Canada Bans Press Coverage of Coffins Returning from War
This article is from the archive of The New York Sun before the launch of its new website in 2022. The Sun has neither altered nor updated such articles but will seek to correct any errors, mis-categorizations or other problems introduced during transfer.
TORONTO – A day after Canada’s newspapers carried front-page photos of the flag-draped coffins of four soldiers killed in Afghanistan, the Conservative government slapped a ban on press coverage of the coffins’ return home to Canada yesterday.
The order, and an earlier decision by the government not to lower the national flag to half-staff to mark the soldiers’ deaths, brought criticisms that Prime Minister Harper is trying to muffle reaction to Afghanistan casualties.
“What is the prime minister trying to hide by dishonoring fallen soldiers?” the leader of the opposition New Democratic Party, Jack Layton, demanded in the House of Commons yesterday.
“We should not be trying to hide these things,” the leader of the Liberal Party, Bill Graham, echoed.
Mr. Harper insisted the government is protecting the privacy of grieving families, and Conservative officials said the flag has traditionally not been lowered for war casualties. But the debate underlined the public’s qualms over Canada’s beefed-up role in Afghanistan, and the government’s nervousness about uncertain support for that operation.
Canada now has 2,300 troops in Afghanistan, and has recently moved its operation from Kabul to the more dangerous Kandahar region in the south. The four soldiers, killed Saturday in a roadside bomb blast north of Kandahar city, brought the Canadian death toll in Afghanistan to 16, including a diplomat. The country’s papers were filled with stories about the four fallen men. The attack was the deadliest by insurgents against Canadian troops since they deployed to Afghanistan.

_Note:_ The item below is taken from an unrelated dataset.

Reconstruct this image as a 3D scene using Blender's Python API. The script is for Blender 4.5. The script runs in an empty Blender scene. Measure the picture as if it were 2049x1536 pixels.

Mr. Harper, who took office in January, is a strong supporter of the military mission. But the most recent public opinion poll found Canadians evenly split on having troops in Afghanistan.
The redeployment to Kandahar and the casualties have led to “a series of rude awakenings for Canadians,” the executive director of the Dominion Institute, which runs a veterans’ awareness project, Rudyard Griffiths, said. That unease is increased by Canadians’ strong opposition to the American-led invasion of Iraq and to the Bush administration, he said.
“It’s a very fine balancing act the prime minister has to manage, communicating to Canadians that Afghanistan is not Iraq,” Mr. Griffiths said. As reports of Afghan civilian and Canadian military casualties mount, “it’s going to transfer that negative image of a bungled enterprise, of hopelessness, from George Bush to Stephen Harper.”
The comparison came quickly yesterday after the government ordered journalists away from the Trenton, Ontario, air base when the coffins of the four soldiers arrived.